Wood sculptures and other artefacts found at pre-Columbian site

As parts of a funerary practice

Archaeologists in Peru have discovered four wood sculptures among other artefacts at the pre-Columbian city of Chan Chan. The items were found at what was a funerary platform at Chayhuac An, in northern La Libertad region.

The ancient city of Chan Chan, which means “Sun Sun”, is located north of the modern city of Trujillo. It was the largest pre-Columbian city in South America and the capital of the Kingdom of the Chimor before the Inca conquest in 1470 AD. Today the city, which was built with the use of sun-dried mud, is in danger due to heavy rains and floods.

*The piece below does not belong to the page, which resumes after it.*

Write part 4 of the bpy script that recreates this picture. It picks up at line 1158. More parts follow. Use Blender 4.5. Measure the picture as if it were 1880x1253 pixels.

The four wood sculptures are three male and one female figure and the other artefacts comprise a sceptre, metal vessels, textiles and remains of winkle shells.  The last sculpture has not been fully unearthed yet, with archaeologists and conservators still working to bring it to the surface. The carving is 40cm high and 20 cm wide and the figure seems to be holding a cup at chest height. The face is covered with white clay, as if it were a mask, a unique trait that hasn’t been found in similar funerary practices. What is also quite unusual is the finding of a female sculpture, which may redefine our understanding of the role of women in ancient Peru. Perhaps the sculptures were used in the graves of important social entities at the time.

Archaeologists believe that the figures were used to mark the tombs of important people, as is indicated by similar items found at the entrance of other contexts.